A user’s voting power is determined by 1) the amount of LRW they vote with, and 2) the amount of time they commit to locking up their tokens. The structure applies a linear multiplier of time to the amount of HNT locked up in the voting contract. For the maximum amount of 2,500,000 blocks, users receive 50x the voting power. For the minimum amount of a 250,000 block lockup, users receive 1x the voting power.
As a simple example, let’s imagine Alice, Bob, and Charlie all have 100 LRW:
- Alice chooses to lock up her tokens for the minimum required 250,000 blocks, and thus her voting power is 100
- Bob commits to locking up his tokens for 1,375,000 blocks, and thus his voting power is 25 * 100 = 2,500
- Charlie commits to locking up his tokens for 2,500,000 blocks, and thus his voting power is 50 * 100 = 5,000
As the lockup burns down, so does the voting power. For example, if Charlie locked up his 100 tokens for 2,500,000 blocks and 1,125,000 blocks have passed then Charlie would have 2,500 vote power.
Governance proposals can be called to a formal vote with a minimum of 1,000,000 voting power (“vote minimum”), and users will be able to participate in each vote for a period of 7 days (“voting period”). These thresholds are placed to mitigate risk of DDoS attacks, but both parameters will be tunable by this same voting process at any time.

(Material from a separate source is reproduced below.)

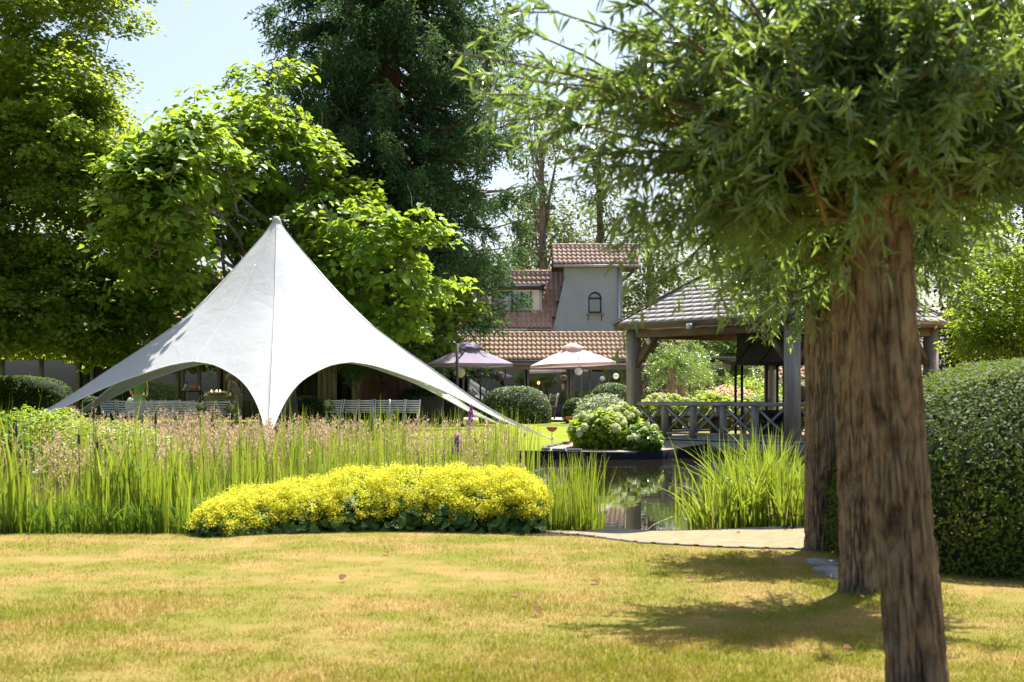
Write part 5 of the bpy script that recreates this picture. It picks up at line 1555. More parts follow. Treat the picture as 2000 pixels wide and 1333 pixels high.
willow('pollard_willow', b3, None, 'farthest pollard willow of the three on the lawn, at the end of the sand path', 0.116, 0.118,
       [b3 + np.array([0, 0, -0.05]), (ux(1602, D3), D3, 0.7), (ux(1602, D3), D3, 1.6), h3 + np.array([0, 0, 0.1])], h3, 33, 230, 0.92, 0.092, 44, 0, None, 3, (-0.2, 0.6), sagk=0.34)

# row of willows beyond the gazebo
seq = [(1312, 46), (1331, 49.5), (1346, 53), (1361, 56.5), (1375, 60), (1389, 64)]
names = ['nearest', 'second', 'third', 'fourth', 'fifth', 'farthest']
for q, (px, D) in enumerate(seq):
    b = np.array([ux(px, D), D, 0.36]); h = b + np.array([0, 0, 1.75])
    willow('pollard_willow', b, None, '%s pollard willow in the row seen through the gazebo' % names[q], 0.13, 0.13, [b, b + np.array([0.02, 0, 0.9]), h], h, 60 + q, 90, 1.05, 0.12, 26, 0, None, 3, (-0.5, 0.6), 0.05, 'pollard willows beyond the gazebo', 0.1, False)

# ------------------------------------------------------------------ big trees
def L3(px, py, D, rx, ry, rd):
    """lobe from photo pixels: centre, half sizes in pixels, depth radius in metres"""
    k_ = D / F
    return (at(px, py, D), np.array([rx * k_, rd, ry * k_]))

lobes = [L3(60, 60, 41, 170, 190, 3.4), L3(120, 210, 40, 135, 150, 3.0), L3(40, 380, 40, 200, 180, 3.2), L3(165, 420, 40.5, 110, 190, 2.6), L3(90, 590, 40.5, 185, 110, 3.0), L3(-120, 250, 42, 220, 330, 4), L3(205, 610, 40.5, 70, 85, 1.8), L3(150, -150, 43, 190, 170, 3.2), L3(-60, 560, 41, 170, 120, 3)]
broad_tree('linden_tree', (ux(-95, 42), 42, 0.34), (ux(20, 42.5), 42.5, 9), 0.3, lobes, 2950, 56, 0.43, 0.15, M['linden'], 'huge dense dark green linden filling the left edge behind the tent', M['greybark'], 0.85, False, 40, 0.35, 0.4, 0.75, 0.5, ntwig=50, boughs=300, bough_r=1.15)

lobes = [L3(440, 250, 40, 115, 85, 1.6), L3(520, 200, 41, 80, 95, 1.6), L3(345, 290, 36.4, 62, 70, 1.2) + (2.6,), L3(325, 400, 36.0, 60, 85, 1.1) + (4.0,), L3(305, 350, 35.6, 48, 70, 1.0) + (3.0,), L3(295, 480, 36.4, 45, 60, 1.0) + (2.0,), L3(400, 330, 38, 60, 70, 1.2), L3(450, 400, 41, 95, 90, 1.8), L3(560, 330, 42, 110, 90, 1.8), L3(300, 545, 40, 60, 70, 1.4), L3(420, 520, 42, 90, 60, 1.5),
         L3(610, 450, 40.5, 110, 90, 1.6), L3(740, 460, 40, 105, 90, 1.7), L3(800, 540, 40, 85, 110, 1.6), L3(720, 570, 40.5, 110, 90, 1.6), L3(830, 610, 45.2, 60, 60, 1.0), L3(660, 380, 41, 70, 70, 1.3), L3(780, 645, 45.2, 80, 45, 1.0), L3(690, 420, 39.5, 60, 60, 1.2), L3(250, 650, 41, 50, 60, 1.2), L3(330, 590, 43, 80, 60, 1.5)]
ct, ct_crown, (P_, T_, N_) = broad_tree('catalpa_tree', (ux(560, 44.5), 44.5, 0.36), (ux(520, 44), 44, 7.2), 0.34, lobes, 1150, 23, 0.4, 0.22, M['catalpa'], 'spreading bright green catalpa with large heart-shaped leaves behind the tent', M['greybark'], 0.85, True, 60, 0.3, 0.4, 0.8, 0.45, ntwig=200, boughs=175, bough_r=0.85, droop=0.5)
CL = [unit_leaf('leaf', w, M['catalpa'], True) for w in (0.75, 0.85, 0.95)]
q_ = np.argsort(P_[:, 1] + RNG.normal(size=len(P_)) * 1.2)[:260]
leaf_objects(ct_crown, CL, P_ + nrm(N_) * 0.12, T_, N_, np.full(len(P_), 0.25) * RNG.uniform(0.85, 1.2, len(P_)), q_)
mb = MB()
for pts, r0 in (([(520, 640, 44), (470, 520, 43.5), (430, 420, 42.5), (440, 330, 41.5), (500, 260, 41.5)], 0.16), ([(520, 640, 44), (400, 580, 42.5), (330, 540, 41), (280, 560, 40.5)], 0.13), ([(430, 470, 43), (380, 420, 41.5), (300, 450, 40), (250, 430, 39.5)], 0.09), ([(560, 640, 44.5), (600, 520, 44), (560, 400, 43.5), (620, 320, 43)], 0.14), ([(560, 640, 44.5), (680, 560, 44.5), (740, 500, 44.2), (800, 440, 44)], 0.13)):
    p = np.array([at(*a_) for a_ in pts])
    t = np.linspace(0, 1, 16); s = np.linspace(0, 1, len(p))
    pp_ = np.stack([np.interp(t, s, p[:, k_]) for k_ in range(3)], 1) + RNG.normal(size=(16, 3)) * 0.03
    for _ in range(2):
        pp_[1:-1] = (pp_[:-2] + 2 * pp_[1:-1] + pp_[2:]) / 4
    mb.tube(pp_, np.linspace(r0, r0 * 0.35, 16), 8)
part('limb', mb, M['greybark'], ct, True)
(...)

Note that the voting power used to call a vote is eligible to vote, so the user that calls for a proposal to be voted upon can allocate their stake to either side. At the end of the voting period, the governance staking contract looks at how many tokens a voter has and how long they are locked for. Voters can always extend their lockup period just prior to voting. Locked tokens can vote as many times as they want, and all earnings from staking are earned by voters as normal staking rewards.
One of the challenges with the locking mechanism proposed here is that most participants will wait until the last minute to vote. This is because there is a cost—namely, giving up liquidity—to vote. As such, if a vote is going someone’s way, they may not want to participate and lock up tokens.

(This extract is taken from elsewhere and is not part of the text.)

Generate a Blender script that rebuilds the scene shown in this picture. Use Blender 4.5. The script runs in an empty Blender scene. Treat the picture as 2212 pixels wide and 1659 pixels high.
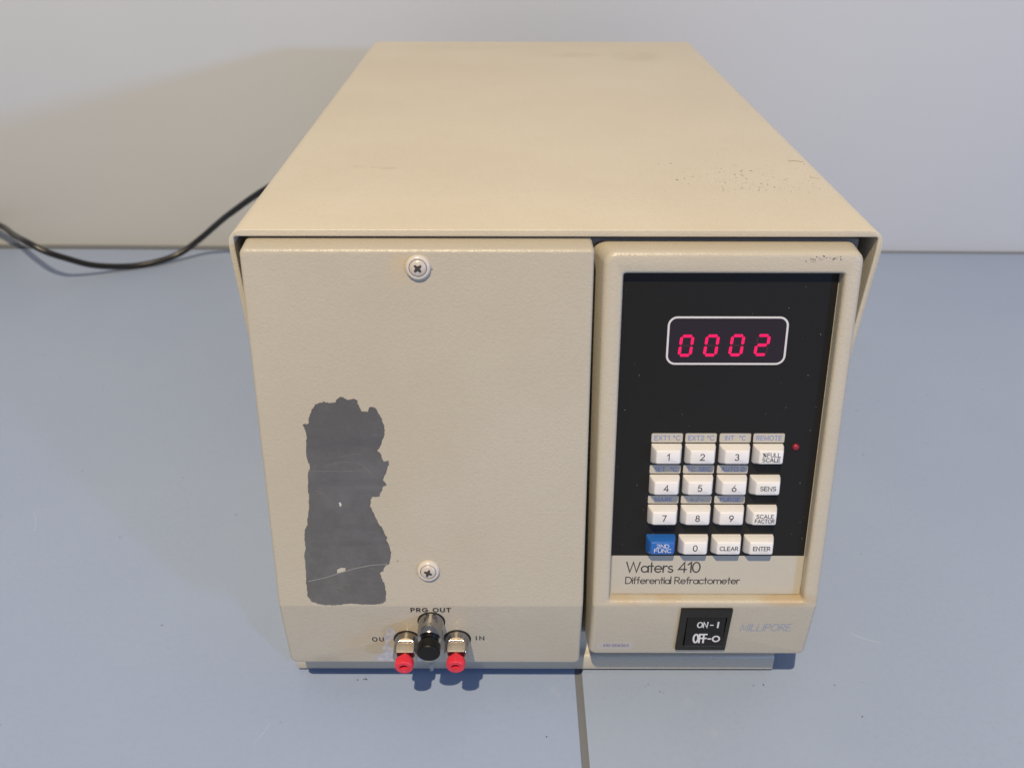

In order to incentivize honest voting and maximal participation, we propose that LoRaWAN DAO governance adopt a commit-and-reveal scheme. With this feature, votes would be submitted in a concealed fashion. Upon the completion of the voting period, we propose a 3 day reveal period in which voters can review the results of the vote, including who voted.
Commit-and-reveal can be implemented by having voters hash together their address, vote, and salt. Once the reveal period begins, voters can reveal their votes by publishing the unhashed data. If voters don’t reveal their vote before the reveal period, their vote is not counted.
The result of this should be maximal participation for important decisions because voters won’t know whether their vote will matter or not.
- What does a migration process look like for the existing implementation onto the new structure outlined?